> -----Original Message-----
> From: Sam Roberts [mailto:sroberts / uniserve.com] 
> Sent: Monday, October 16, 2006 3:09 PM
> To: ruby-core / ruby-lang.org
> Subject: String not enumerable, what about IO? (was Re: 
> Symbol < String in Ruby > 1.8)
> 
> 
> On Tue, Oct 17, 2006 at 05:14:09AM +0900, James Edward Gray II wrote:
> > On Oct 16, 2006, at 3:06 PM, Rick DeNatale wrote:
> > 
> > >I'm curious as to why it's a good thing to make String 
> nonenumerable 
> > >and remove String#each instead of just aliasing lines to 
> each?  Are 
> > >there drawbacks which make it worthwhile breaking existing code?
> > 
> > Well, now that we're stepping into the M17N world it no 
> longer makes  
> > sense to work with Strings until we specify a unit for the 
> content.   
> > Each what?  Each character, line, or byte?
> > 
> > I really think this is a good move.  Every book that introduces
> > String#each says something like, "You probably don't expect 
> this, but  
> > Strings iterate over lines..."  Now it will always be crystal clear:
> > 
> >   my_str.chars.each { ... }
> 
> Does this break duck-typing of String, IO, and Array?
> 
> I have libraries that take an object that they expect to 
> respond to #each, yielding each line.  That object can be an 
> Array of strings, a String, an IO, or some other kind of 
> "source" object (useful to write a tiny object that filters 
> the lines before yielding them, maybe do utf-16 to utf-8 
> conversion, for example).
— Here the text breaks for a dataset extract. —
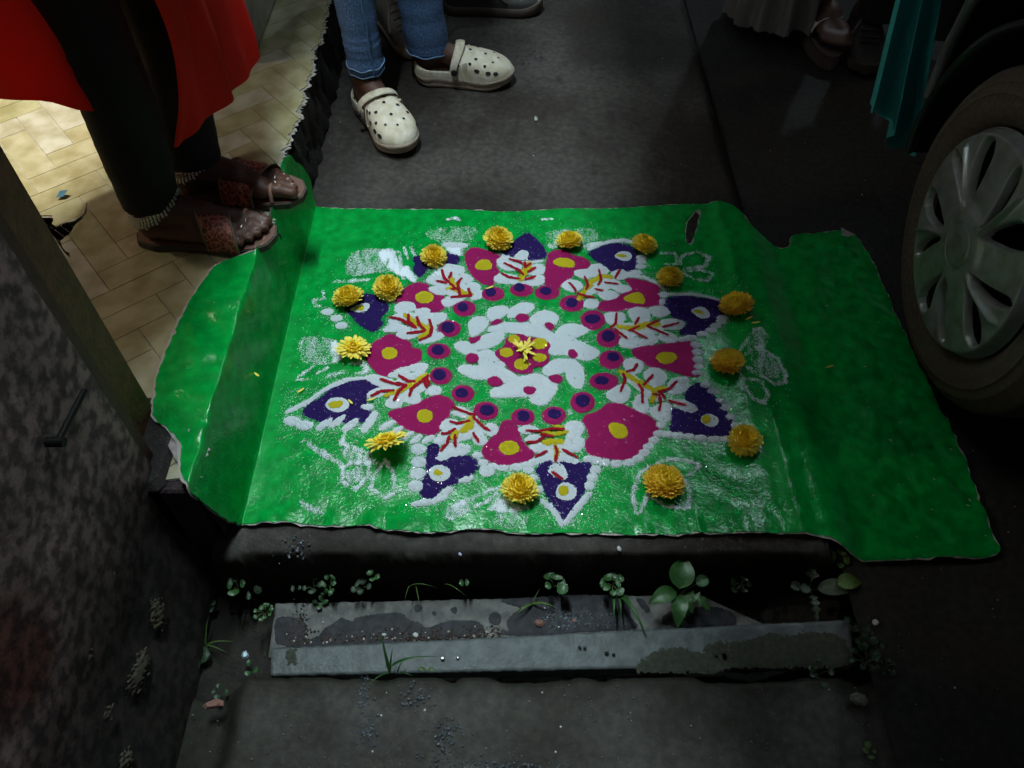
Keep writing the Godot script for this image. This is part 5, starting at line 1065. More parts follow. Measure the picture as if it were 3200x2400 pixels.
func leg_rings(pts: Array, seed_: float, wob: float, folds := 0.0) -> Array:
	# pts: [centre, rx, rz] from the hem up, resampled with soft wrinkles
	var out := []
	for i in pts.size() - 1:
		var n := 14
		for k in n:
			var t := float(k) / n
			var c: Vector3 = (pts[i][0] as Vector3).lerp(pts[i + 1][0], t)
			var rx := lerpf(pts[i][1], pts[i + 1][1], t)
			var rz := lerpf(pts[i][2], pts[i + 1][2], t)
			var f := 1.0 + folds * n2.get_noise_1d(c.y * 2600.0 + seed_ * 31.0)
			out.append(ring(c, rx * f, rz * f, 32, wob, seed_))
	var l: Array = pts[-1]
	out.append(ring(l[0], l[1], l[2], 32, wob, seed_))
	return out

func people() -> void:
	M.skin = mat(Color(0.135, 0.058, 0.036), 0.5, {"tex": T.powder, "tri": 6.0})
	M.skin2 = mat(Color(0.11, 0.05, 0.034), 0.55)
	woman()
	clog_wearer()
	sneaker_wearer()
	far_women()

func woman() -> void:
	var y := 0.166
	var fa := Vector3(-0.607, y, -1.135)
	var fb := Vector3(-0.573, y, -1.262)
	var o := person("person in red kurta and black leggings standing on the step in flat sandals", fa, fb, Vector2(1, 0), 1.56, Vector3(-0.02, 0, 0), [[fa, Vector2(0.999, 0.03).normalized(), 1.0, 0.0042], [fb, Vector2(1, 0.0), -1.0, 0.0042]], M.skin, [[Vector3(-0.632, 0.25, -1.135), Vector3(-0.610, 0.62, -1.135), Vector3(-0.62, 0.96, -1.13)], [Vector3(-0.594, 0.25, -1.262), Vector3(-0.572, 0.62, -1.262), Vector3(-0.60, 0.96, -1.26)]])
	var blk := mat(Color(0.006, 0.006, 0.0075), 0.85, {"nrm": T.weave, "ns": 0.4, "tri": 8.0})
	trouser("legging", leg_rings([[Vector3(-0.636, 0.244, -1.135), 0.050, 0.046], [Vector3(-0.628, 0.33, -1.135), 0.055, 0.052], [Vector3(-0.620, 0.45, -1.135), 0.056, 0.056], [Vector3(-0.620, 0.62, -1.135), 0.058, 0.058], [Vector3(-0.620, 0.98, -1.15), 0.092, 0.09]], 2.0, 0.03, 0.03), blk, o)
	trouser("legging", leg_rings([[Vector3(-0.592, 0.240, -1.262), 0.050, 0.046], [Vector3(-0.584, 0.33, -1.262), 0.052, 0.050], [Vector3(-0.566, 0.45, -1.262), 0.053, 0.053], [Vector3(-0.568, 0.62, -1.262), 0.064, 0.064], [Vector3(-0.600, 0.98, -1.24), 0.092, 0.09]], 5.0, 0.03, 0.03), blk, o)
	# kurta: a bodice, and front and back panels that part at the side slits
	var red := mat(Color(0.78, 0.032, 0.016), 0.75, {"nrm": T.weave, "ns": 0.35, "tri": 7.0, "back": Color(1.0, 0.10, 0.06)})
	var cx := -0.64
	var cz := -1.195
	var bod := []
	for q in [[0.86, 0.165, 0.19], [1.0, 0.145, 0.175], [1.15, 0.125, 0.15], [1.35, 0.135, 0.165], [1.46, 0.12, 0.175], [1.53, 0.06, 0.08]]: bod.append(ring(Vector3(cx, q[0], cz), q[1], q[2], 36, 0.02))
	obj("kurta_bodice", lm(loft(bod)), red, o)
	for s in 2:
		var rows := []
		for i in 30:
			var t := i / 29.0
			var p := PackedVector3Array()
			for j in 41:
				var u := j / 40.0
				var th := lerpf(0.95, -1.45, u) if s == 0 else PI + lerpf(-1.45, 1.45, u)
				var waist := Vector2(cx + 0.165 * cos(th), cz + 0.19 * sin(th))
				var hem := Vector2.ZERO
				var low: float
				if s == 0:      # the front, hanging low at its near corner
					hem = Vector2(-0.572, -1.150).bezier_interpolate(Vector2(-0.45, -1.13), Vector2(-0.385, -1.36), Vector2(-0.52, -1.43), u)
					low = 0.345 + 0.06 * smoothstep(0.0, 0.35, u) - 0.02 * sin(u * PI) + 0.03 * u
				else:
					hem = Vector2(-0.632, -1.095).bezier_interpolate(Vector2(-0.90, -0.98), Vector2(-1.02, -1.36), Vector2(-0.70, -1.43), u)
					low = 0.470 + 0.012 * sin(u * 14.0) - 0.015 * smoothstep(0.25, 0.0, u)
				var q := waist.lerp(hem, smoothstep(0.0, 1.0, pow(t, 0.75)))
				if s == 0: q.x += 0.065 * sin(PI * t) * smoothstep(0.4, 0.0, u)
				var fold := (0.007 * sin(u * 21.0 + 1.3 * t) + 0.006 * sin(u * 37.0 + 2.0) + 0.008 * n2.get_noise_2d(u * 90.0, t * 70.0 + 40.0 * s)) * t
				var dirn := (q - Vector2(cx, cz)).normalized()
				q += dirn * fold
				p.append(Vector3(q.x, lerpf(0.86, low, t), q.y))
			rows.append(p)
		obj("kurta_panel", lm(loft(rows, false)), red, o)
	# anklets: a chain of upright bars with small drops
	var sil := mat(Color(0.75, 0.75, 0.76), 0.25, {"metal": 1.0})
	for q in [[fa, 0.03, 0.10], [fb, 0.05, -0.03]]:
		var bars := [PackedVector3Array(), PackedInt32Array()]
		var c: Vector3 = q[0] + Vector3(-0.026, 0.068, 0)
		for i in 44:
			var a := TAU * i / 44.0
			var rad := Vector3(cos(a) * 0.046, 0.012 - 0.020 * maxf(0.0, -cos(a)) - 0.016 * absf(sin(a)) + 0.024 * maxf(0.0, cos(a)), sin(a) * 0.041)
			var out := Vector3(cos(a), -0.35, sin(a)).normalized()
			bars = tube([c + rad + Vector3(0, 0.009, 0), c + rad, c + rad + out * 0.004 - Vector3(0, 0.009, 0)], [0.0030, 0.0025, 0.0032], 5, bars)
			if i % 3 == 0: bars = tube([c + rad + out * 0.003 - Vector3(0, 0.008, 0), c + rad + out * 0.004 - Vector3(0, 0.013, 0)], [0.0028, 0.0015], 5, bars)
		for dy in [0.009, 0.003, -0.004]:
			var pts := []
			for i in 45:
				var a := TAU * i / 44.0
				pts.append(c + Vector3(cos(a) * 0.046, 0.012 - 0.020 * maxf(0.0, -cos(a)) - 0.016 * absf(sin(a)) + 0.024 * maxf(0.0, cos(a)) + dy, sin(a) * 0.041))
			bars = tube(pts, [0.0013], 5, bars)
		obj("anklet", lm(bars), sil, o)
	# nails and toe rings
	var nail := mat(Color(0.22, 0.14, 0.12), 0.35)
	for q in [[fa, 1.0], [fb, -1.0]]:
		for t in [[0.157, -0.026, 0.0075], [0.158, -0.007, 0.005], [0.149, 0.009, 0.0045], [0.138, 0.0235, 0.0042], [0.122, 0.037, 0.004]]:
			var sp := SphereMesh.new()
			sp.radius = 0.5
			sp.height = 1.0
			sp.radial_segments = 12
			sp.rings = 6
			var e := obj("toenail", sp, nail, o)
			e.scale = Vector3(t[2] * 2.0, 0.004, t[2] * 1.7)
			e.position = q[0] + Vector3(t[0] - 0.006, 0.0195, t[1] * q[1])
		for t in [[0.124, -0.008, 0.0098], [0.120, 0.0085, 0.0092]]:
			var pts := []
			for i in 17: pts.append(q[0] + Vector3(t[0], 0.018 + t[2] * sin(TAU * i / 16.0), t[1] * q[1] + t[2] * cos(TAU * i / 16.0)))
			obj("toe_ring", lm(tube(pts, [0.0018], 6)), sil, o)
	# flat sandals
	for q in [[fa, 1.0, 0.155, "tan cutwork flat sandal on the near foot, its heel on the cream floor"], [fb, -1.0, 0.155, "tan cutwork flat sandal on the far foot, its toe at the edge of the step"]]:
		var sd := Node3D.new()
		sd.name = "sandal"
		o.add_child(sd, true)
		sd.set_meta("label", q[3])
		var sole := PackedVector2Array()
		for p in [[-0.082, 0.0], [-0.074, 0.022], [-0.045, 0.033], [0.0, 0.034], [0.05, 0.041], [0.10, 0.050], [0.14, 0.046], [0.165, 0.030], [0.176, 0.004], [0.172, -0.022], [0.15, -0.042], [0.11, -0.047], [0.05, -0.036], [0.0, -0.030], [-0.045, -0.031], [-0.074, -0.021]]:
			sole.append(Vector2(q[0].x + p[0], q[0].z + p[1] * q[1]))
		var yb: float = q[0].y - 0.012
		obj("sole", lm(prism(sole, yb + 0.0005, yb + 0.012)), mat(Color(0.055, 0.048, 0.035), 0.7), sd)
		var inset := Geometry2D.offset_polygon(sole, -0.003)
		obj("insole", lm(prism(inset[0], yb + 0.012, yb + 0.0135)), mat(Color(0.16, 0.075, 0.05), 0.6), sd)
		var lat := mat(Color(0.85, 0.62, 0.55), 0.55, {"tex": T.lattice, "tri": 14.0, "world": true})
		var rows := []
		for i in 17:
			var a := PI * i / 16.0
			var p := PackedVector3Array()
			for j in 9:
				var x := lerpf(0.042, 0.100, j / 8.0) + 0.018 * cos(a)
				var hh := lerpf(0.050, 0.028, j / 8.0)
				var ww := lerpf(0.041, 0.051, j / 8.0)
				p.append(q[0] + Vector3(x, -0.004 + (hh + 0.016) * pow(sin(a), 0.6), (0.002 + ww * cos(a)) * q[1]))
			rows.append(p)
		obj("strap", lm(loft(rows, false)), lat, sd)
		var edge := mat(Color(0.22, 0.20, 0.12), 0.5)
		for j in [0, 8]:
			var pts := []
			for i in 17: pts.append(rows[i][j] + Vector3(0, 0.0012, 0))
			obj("strap_piping", lm(tube(pts, [0.0016], 6)), edge, sd)
		var loop := []
		for i in 9:
			var a := PI * i / 8.0
			loop.append(q[0] + Vector3(0.118, 0.004 + 0.026 * sin(a), (-0.027 + 0.015 * cos(a)) * q[1]))
		obj("toe_loop", lm(tube(loop, [0.004], 6)), mat(Color(0.36, 0.20, 0.14), 0.6), sd)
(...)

I don't have to do any checking of 
> the class of the input object, I just document how it has to "quack":
> 
>   #each should yield each line of the input
> 
> I haven't looked at 1.9, does #each for IO still break at 
> each line? Or is IO also no longer enumerable, and you have to do:
> 
>   my_io.chars.each { ...} # used to be #each_byte
>   my_io.lines.each { ...} # used to be #each
> 
> ?
> 
> The same arguments about "unit of content" applies to IO, of 
> course, so I would expect this.
> 
> Even if IO does support #lines, I will have to either rewrite 
> my code to have a case based on the input object class, or 
> perhaps a responds_to? for #lines.
> 
> Sam
> 
> Btw, I'm assuming that #lines returns an Enumerable, not an 
> Array, because exploding a string into an Array of all its 
> constituent lines in-memory at once would be kindof heavy.

Oops, I realized right after posting that Sam is expressing the same
concerns that I have (and I forgot about IO!).